The sex scene, by the way, lasts longer than any other scene up to this point in the movie.
And this pattern plays out throughout the movie. She gets the assignment to kill someone by playing The Silencer arcade machine, kills the target almost immediately, then returns to hook up with someone. After douchecanoe, who initially seems like someone she’s going to groom a la The Professional, she dumps him and hooks up with an employee at the arcade. The only reason they don’t have sex there is the condom machine is broken. She returns to him throughout the rest of the movie, though they never have a sex scene.
Anyway, the killings aren’t the plot, this not-quite love story is. Maybe? The guy kills douchecanoe for hooking up with Angel and makes vague threats about killing arcade boy. Arcade boy won’t leave unless Angel quits being an assassin. Meanwhile, Angel saves a young girl from getting kidnapped and raped. Angel gives her a pair of sneakers and then runs into her again when someone’s trying to steal said sneakers. Angel buys the girl a whole new outfit and gets her a job at some car repair joint whose owner owes Angel favors or something. The whole time I’m just wondering why my assassin movie has a distinct lack of assassination plotting and scenes.
She kills all her targets, the guy shows up demanding she rejoin him, she shoots him but he’s wearing a vest. She finds arcade boy, tells him she’s quit the business and wants to leave with him. Then the greatest moment in the movie happens. Arcade boy agrees to go with her, says, “What I got to lose?” and is immediately shot in the back by the guy. I have rarely seen such perfect comic timing.
Angel is distraught, guy taunts her because she threw her gun away, but she still refuses to go back with him. She walks away and we hear a gunshot off-screen, presumably the guy shooting himself. Then she walks off into the night. THE END.
This movie has the same fundamental problem nearly every Marimark production has: it doesn’t commit. The premise is absurd, but it’s a 90’s direct-to-video/direct-to-Cinemax piece. Absurd is not a flaw here.
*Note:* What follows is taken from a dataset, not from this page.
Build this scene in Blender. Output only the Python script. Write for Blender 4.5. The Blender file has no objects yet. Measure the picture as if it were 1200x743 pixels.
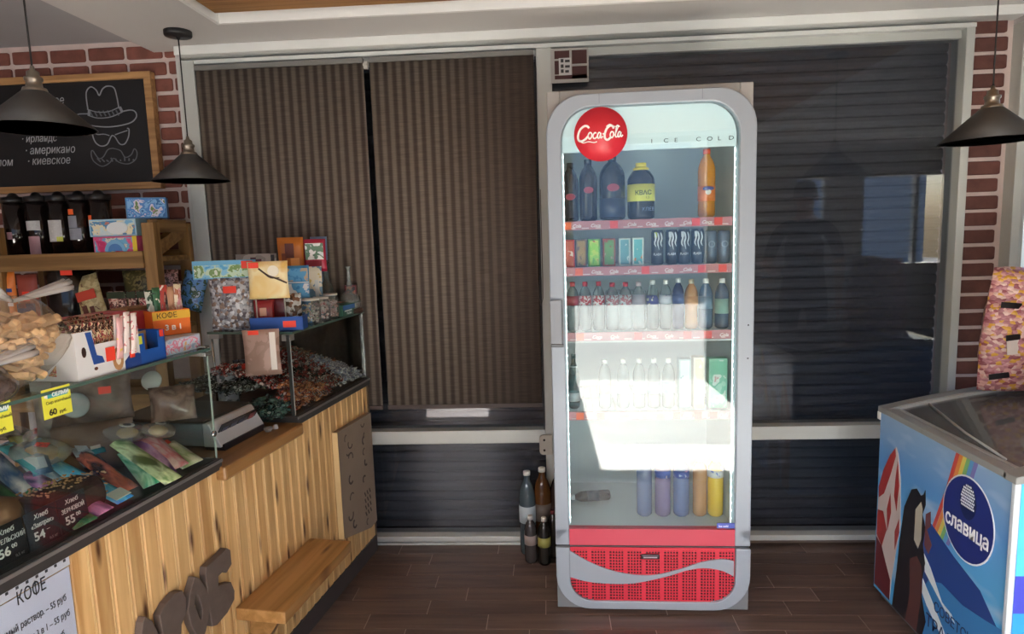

However, the movie doesn’t commit to its absurd premise—an assassin who gets her assignments from an arcade machine. What a stupid idea, but at least show me that stupid idea in action. That means seeing her track her targets, getting a sense of who these targets are, why we’re rooting for them to die, and seeing her execute them in compelling ways.
The video game tells her literally where the person hangs out and she goes there and shoots them. Sometimes she has a quip, but usually not. What I’ve said here is the extent of every assassination scene. The final guy she kills is playing a priest in a movie and she’s suddenly there, cast as the nun who assassinates him in the movie. Nothing leads up to that moment. She gets the name and then she’s in a habit with a gun. Getting there would be a movie itself and we get nothing!
So the movie doesn’t commit to its killer plot, but it’s also trying to pitch itself as softcore porn. After every kill, she needs “the thrill,” as the guy says. We don’t see the first kill, but we see her hook up with douchecanoe for an extended sex scene in a bathtub that includes a fair amount of nudity.
That scene is the first and only sex scene in the movie and the only instance of nudity. I’m not someone champing at the bit for more sex and nudity in movies, I’m saying decide what your movie is and do that. If this is a cheapo titty flick with a whisper of plot, fine. That’d be boring, but it’d be something. This movie isn’t even that, although it’s purporting to be that in the first ten minutes. Somehow, that has always struck me as being worse.
Ultimately the movie is boring when it’s not confusing. It has a cartoonish logic but is trying to have sincere emotional moments. It has pretenses of being a thriller but never has any set-ups that would cause tension. It has a variety of kills but none of them are novel or visually interesting. The movie is, 100% a Marimark production. As such, you can gleefully skip it.